Records to process:
○ ○ ○ ○

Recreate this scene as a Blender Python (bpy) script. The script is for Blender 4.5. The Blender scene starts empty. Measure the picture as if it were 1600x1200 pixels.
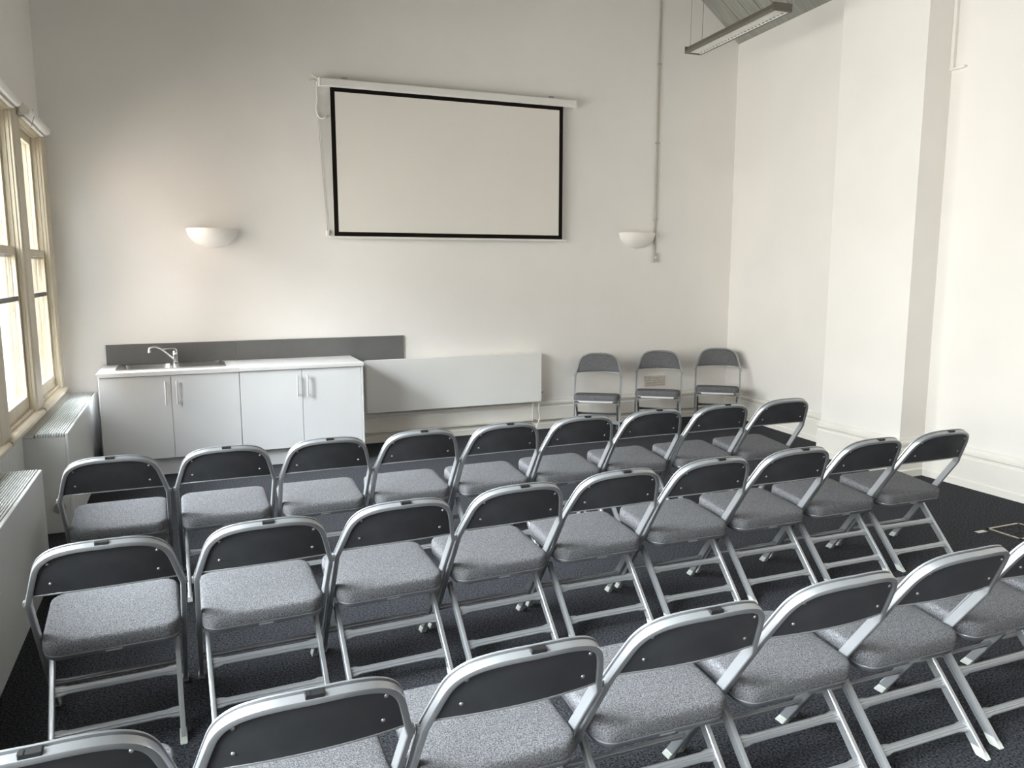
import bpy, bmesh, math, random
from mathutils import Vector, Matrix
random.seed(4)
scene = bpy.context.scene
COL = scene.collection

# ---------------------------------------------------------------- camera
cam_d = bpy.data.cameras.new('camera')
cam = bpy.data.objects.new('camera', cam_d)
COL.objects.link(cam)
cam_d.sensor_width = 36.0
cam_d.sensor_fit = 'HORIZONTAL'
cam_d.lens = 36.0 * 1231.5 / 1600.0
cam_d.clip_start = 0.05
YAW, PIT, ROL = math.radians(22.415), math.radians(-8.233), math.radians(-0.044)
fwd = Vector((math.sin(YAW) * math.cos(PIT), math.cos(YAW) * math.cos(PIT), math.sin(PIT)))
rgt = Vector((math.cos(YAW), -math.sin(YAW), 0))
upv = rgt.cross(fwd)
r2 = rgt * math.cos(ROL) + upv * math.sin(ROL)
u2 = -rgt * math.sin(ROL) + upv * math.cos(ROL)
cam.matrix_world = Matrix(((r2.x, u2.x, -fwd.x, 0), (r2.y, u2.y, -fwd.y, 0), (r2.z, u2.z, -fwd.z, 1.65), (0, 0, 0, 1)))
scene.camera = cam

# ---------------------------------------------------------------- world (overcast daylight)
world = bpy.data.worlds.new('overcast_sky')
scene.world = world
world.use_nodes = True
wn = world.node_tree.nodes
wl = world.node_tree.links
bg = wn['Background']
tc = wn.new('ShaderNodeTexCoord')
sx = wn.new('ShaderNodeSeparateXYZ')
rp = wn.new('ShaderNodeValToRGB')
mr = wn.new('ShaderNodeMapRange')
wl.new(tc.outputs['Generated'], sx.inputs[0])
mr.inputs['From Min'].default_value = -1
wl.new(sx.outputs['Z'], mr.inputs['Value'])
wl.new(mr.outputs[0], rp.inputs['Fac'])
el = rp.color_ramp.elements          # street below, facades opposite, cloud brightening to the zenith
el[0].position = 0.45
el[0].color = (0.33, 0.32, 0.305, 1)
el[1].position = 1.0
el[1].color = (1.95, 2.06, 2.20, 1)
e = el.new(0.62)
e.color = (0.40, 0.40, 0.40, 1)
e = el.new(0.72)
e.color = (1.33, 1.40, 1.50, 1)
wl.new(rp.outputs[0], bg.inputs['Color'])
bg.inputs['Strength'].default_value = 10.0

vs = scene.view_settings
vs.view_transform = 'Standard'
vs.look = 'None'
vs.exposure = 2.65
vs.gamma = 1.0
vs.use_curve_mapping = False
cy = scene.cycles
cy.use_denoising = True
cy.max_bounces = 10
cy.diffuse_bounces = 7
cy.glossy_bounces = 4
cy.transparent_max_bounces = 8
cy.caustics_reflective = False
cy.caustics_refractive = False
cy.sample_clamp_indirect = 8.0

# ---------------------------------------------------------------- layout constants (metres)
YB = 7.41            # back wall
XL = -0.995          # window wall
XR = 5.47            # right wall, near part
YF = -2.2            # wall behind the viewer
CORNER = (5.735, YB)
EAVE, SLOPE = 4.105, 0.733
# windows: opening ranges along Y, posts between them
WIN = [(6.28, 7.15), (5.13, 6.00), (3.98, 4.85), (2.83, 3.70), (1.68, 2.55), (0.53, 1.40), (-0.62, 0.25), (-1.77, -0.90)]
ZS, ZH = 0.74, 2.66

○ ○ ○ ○

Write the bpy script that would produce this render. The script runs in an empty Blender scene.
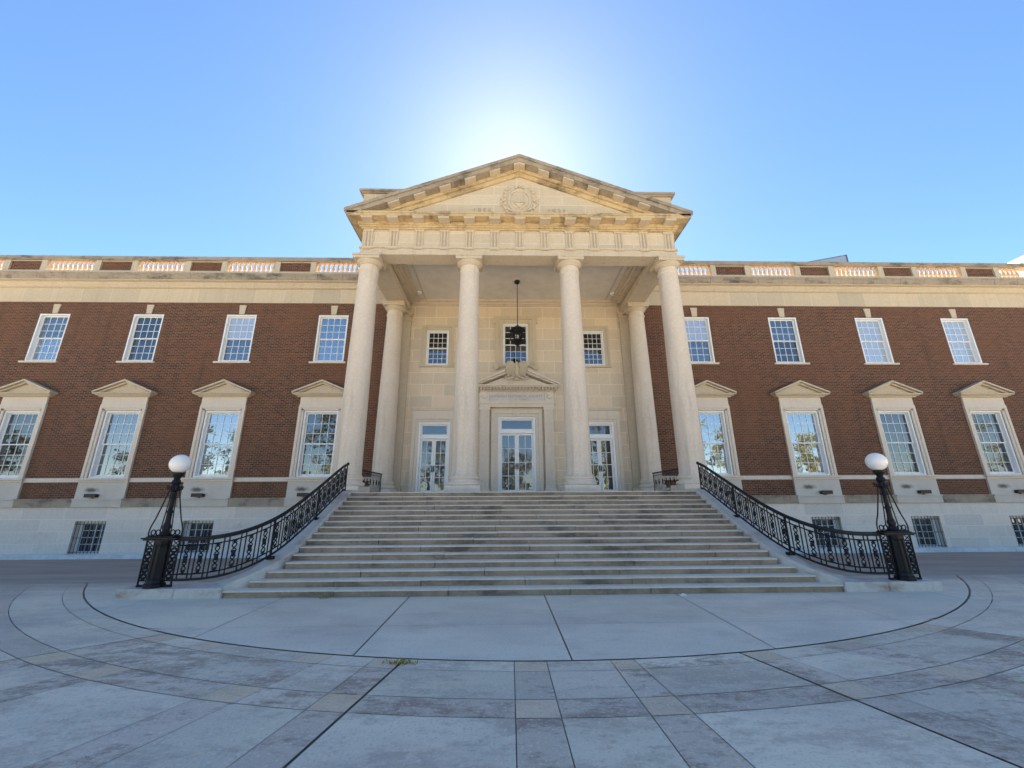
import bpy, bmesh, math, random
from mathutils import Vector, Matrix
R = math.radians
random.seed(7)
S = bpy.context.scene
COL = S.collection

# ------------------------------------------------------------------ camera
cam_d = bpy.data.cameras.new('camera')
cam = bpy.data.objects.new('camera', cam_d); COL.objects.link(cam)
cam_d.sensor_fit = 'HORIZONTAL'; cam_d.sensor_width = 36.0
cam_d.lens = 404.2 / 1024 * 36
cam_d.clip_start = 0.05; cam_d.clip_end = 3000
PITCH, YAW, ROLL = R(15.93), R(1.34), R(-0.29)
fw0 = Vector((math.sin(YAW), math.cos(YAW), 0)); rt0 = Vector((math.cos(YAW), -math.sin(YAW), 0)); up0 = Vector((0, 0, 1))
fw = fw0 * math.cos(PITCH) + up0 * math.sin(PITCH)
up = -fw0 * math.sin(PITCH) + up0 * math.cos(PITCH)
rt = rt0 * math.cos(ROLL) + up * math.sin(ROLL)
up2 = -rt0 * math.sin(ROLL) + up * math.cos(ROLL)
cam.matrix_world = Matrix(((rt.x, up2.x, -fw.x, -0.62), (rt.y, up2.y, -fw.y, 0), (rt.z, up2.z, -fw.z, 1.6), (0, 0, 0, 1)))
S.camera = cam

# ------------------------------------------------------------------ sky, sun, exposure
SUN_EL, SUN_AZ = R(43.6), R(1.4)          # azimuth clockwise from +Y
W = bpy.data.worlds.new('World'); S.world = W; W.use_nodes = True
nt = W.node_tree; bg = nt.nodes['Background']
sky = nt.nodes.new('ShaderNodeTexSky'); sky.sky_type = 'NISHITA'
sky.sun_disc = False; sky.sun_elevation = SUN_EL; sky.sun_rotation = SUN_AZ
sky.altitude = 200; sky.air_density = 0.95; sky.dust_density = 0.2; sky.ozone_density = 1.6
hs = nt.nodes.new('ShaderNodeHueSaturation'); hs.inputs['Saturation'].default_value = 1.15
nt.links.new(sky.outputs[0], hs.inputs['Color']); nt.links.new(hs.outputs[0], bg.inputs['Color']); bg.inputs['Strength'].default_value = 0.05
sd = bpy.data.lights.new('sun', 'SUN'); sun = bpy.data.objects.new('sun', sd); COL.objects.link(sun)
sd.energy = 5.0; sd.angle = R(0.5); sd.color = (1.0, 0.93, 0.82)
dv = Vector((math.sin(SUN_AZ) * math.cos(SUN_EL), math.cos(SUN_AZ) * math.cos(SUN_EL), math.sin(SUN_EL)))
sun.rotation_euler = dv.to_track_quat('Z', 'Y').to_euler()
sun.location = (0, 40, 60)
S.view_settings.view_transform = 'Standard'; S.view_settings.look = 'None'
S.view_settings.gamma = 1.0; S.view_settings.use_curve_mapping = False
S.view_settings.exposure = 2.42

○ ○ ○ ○

What is being asked: Reproduce nothing but the lines from the one with "Recreate this scene" to the one with "scene.camera = cam", both lines included, and keep every picture out of the copy.

Written answer:
Recreate this scene as a Blender Python (bpy) script. The script is for Blender 4.5. The Blender scene starts empty. Measure the picture as if it were 1600x1200 pixels.
import bpy, bmesh, math, random
from mathutils import Vector, Matrix
random.seed(4)
scene = bpy.context.scene
COL = scene.collection

# ---------------------------------------------------------------- camera
cam_d = bpy.data.cameras.new('camera')
cam = bpy.data.objects.new('camera', cam_d)
COL.objects.link(cam)
cam_d.sensor_width = 36.0
cam_d.sensor_fit = 'HORIZONTAL'
cam_d.lens = 36.0 * 1231.5 / 1600.0
cam_d.clip_start = 0.05
YAW, PIT, ROL = math.radians(22.415), math.radians(-8.233), math.radians(-0.044)
fwd = Vector((math.sin(YAW) * math.cos(PIT), math.cos(YAW) * math.cos(PIT), math.sin(PIT)))
rgt = Vector((math.cos(YAW), -math.sin(YAW), 0))
upv = rgt.cross(fwd)
r2 = rgt * math.cos(ROL) + upv * math.sin(ROL)
u2 = -rgt * math.sin(ROL) + upv * math.cos(ROL)
cam.matrix_world = Matrix(((r2.x, u2.x, -fwd.x, 0), (r2.y, u2.y, -fwd.y, 0), (r2.z, u2.z, -fwd.z, 1.65), (0, 0, 0, 1)))
scene.camera = cam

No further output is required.